Film Review – A NIGHT IN CASABLANCA (1946)

A NIGHT IN CASABLANCA (1946, USA) ****
Comedy
dist. United Artists; pr co. Loma Vista Productions; d. Archie Mayo; w. Joseph Fields, Roland Kibbee; pr. David L. Loew; ph. James Van Trees (B&W. 35mm. Spherical. 1.37:1); m. Werner Janssen; ed. Gregg C. Tallas; pd. Duncan Cramer; rel. 16 May 1946 (USA), 11 July 1946 (UK); BBFC cert: U; r/t. 85m.
cast: Groucho Marx (Kornblow), Harpo Marx (Rusty), Chico Marx (Corbaccio), Charles Drake (Pierre), Lois Collier (Annette), Sig Ruman (Heinrich Stubel / Max Pfferman), Lisette Verea (Bea), Lewis L. Russell (Governor), Dan Seymour (Prefect of Police), Frederick Giermann (Kurt), Harro Meller (Emile), David Hoffman (Spy), Paul Harvey (Mr. Smythe).
Five years after their “billed” final film, THE BIG STORE (1941), the Marx Brothers return in this riff on CASABLANCA (1942). Here, Ronald Kornblow (Groucho) takes over as the manager of a luxurious hotel in Casablanca, in the aftermath of World War II. After discovering that both of his predecessors had been murdered, Kornblow begins to fear for his safety — especially when Nazi Count Pfefferman (Ruman) tries to take over Kornblow’s job in a bid to get his hands on valuable items that were stashed in the hotel by the Nazis at the tail end of the war. Whilst the film runs out of comedic steam as it attempts to wrap up its plot in the finale, much of the rest is top-draw Marx comedy. Groucho delivers his one-liners with leering grace and Harpo provides much of the physical comedy. There are opportunities for musical interludes for Chico (piano) and Harpo (harp) and the plot manages to stay out of the brothers’ way for most of the running time. The result is a return to form and a late-career flourish. The brothers would make one more film together – LOVE HAPPY (1949) before disbanding.
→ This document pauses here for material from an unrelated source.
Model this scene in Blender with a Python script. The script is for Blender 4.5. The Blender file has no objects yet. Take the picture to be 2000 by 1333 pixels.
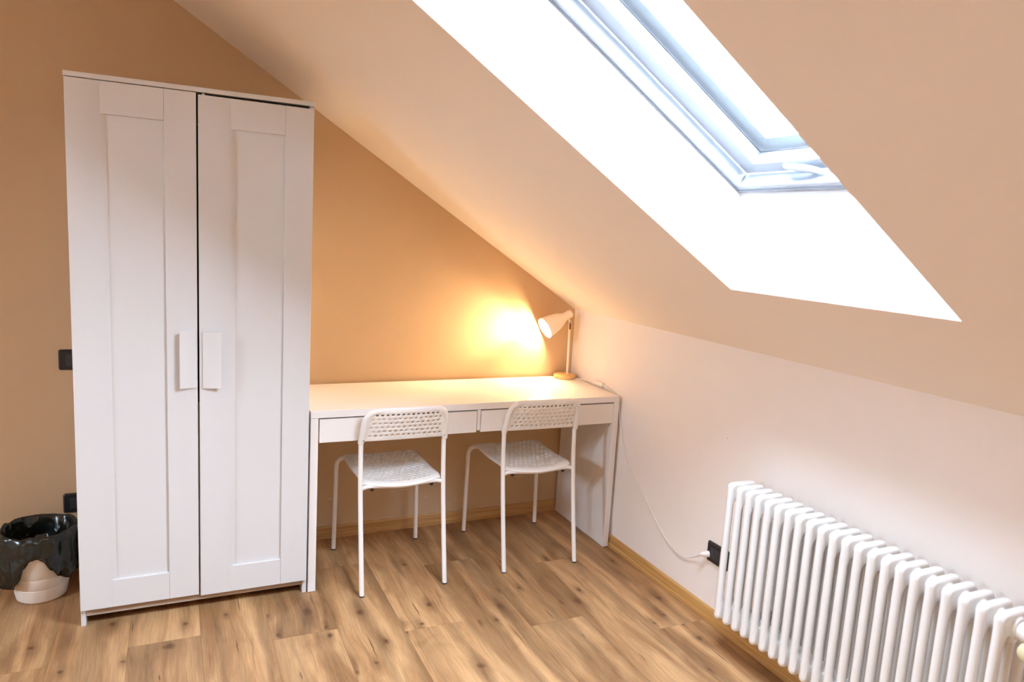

Film Review – A NIGHT AT THE OPERA (1935)

A NIGHT AT THE OPERA (1935, USA) *****
Comedy, Music, Musical
dist. Metro-Goldwyn-Mayer (MGM); pr co. Metro-Goldwyn-Mayer (MGM); d. Sam Wood; w. George S. Kaufman, Morrie Ryskind (based on a story by James Kevin McGuinness); pr. Irving Thalberg (uncredited); ph. Merritt B. Gerstad (B&W. 35mm. Spherical. 1.37:1); m. Herbert Stothart; ed. William LeVanway; ad. Cedric Gibbons; rel. 1 November 1935 (USA), 13 December 1935 (UK); BBFC cert: U; r/t. 96m.
cast: Groucho Marx (Otis B. Driftwood), Chico Marx (Fiorello), Harpo Marx (Tomasso), Kitty Carlisle (Rosa Castaldi), Allan Jones (Riccardo Barone), Walter Woolf King (Rudolfo Lassparri), Sig Ruman (Herman Gottlieb), Margaret Dumont (Mrs. Claypool), Edward Keane (Ship’s Captain), Robert Emmett O’Connor (Police Sergeant Henderson).
Hilarious and top-notch Marxian lunacy, their first film for MGM following their glory years with Paramount. It was also their first as a trio, with Zeppo dropping out. Here, the Marxes run amuck in the world of opera when Otis B. Driftwood (Groucho) meets aspiring singer Ricardo (Jones), who is determined to win the love of fellow performer Rosa (Carlisle). Aided by Fiorello (Chico) and Tomasso (Harpo), Otis attempts to unite the young couple but faces opposition from the preening star Lassparri (King), who also has his sights on Rosa. Travelling from Italy to New York, Otis and friends rally to try and win the day. Containing some of the brothers’ very best routines – the contract and stateroom scenes – and Groucho’s wittiest one-liners, this ranks with the team’s best films. MGM head Irving Thalberg ensured high production values, musical interludes, and a romantic sub-plot to give audiences room to breathe between the laughs. The formula works perfectly here.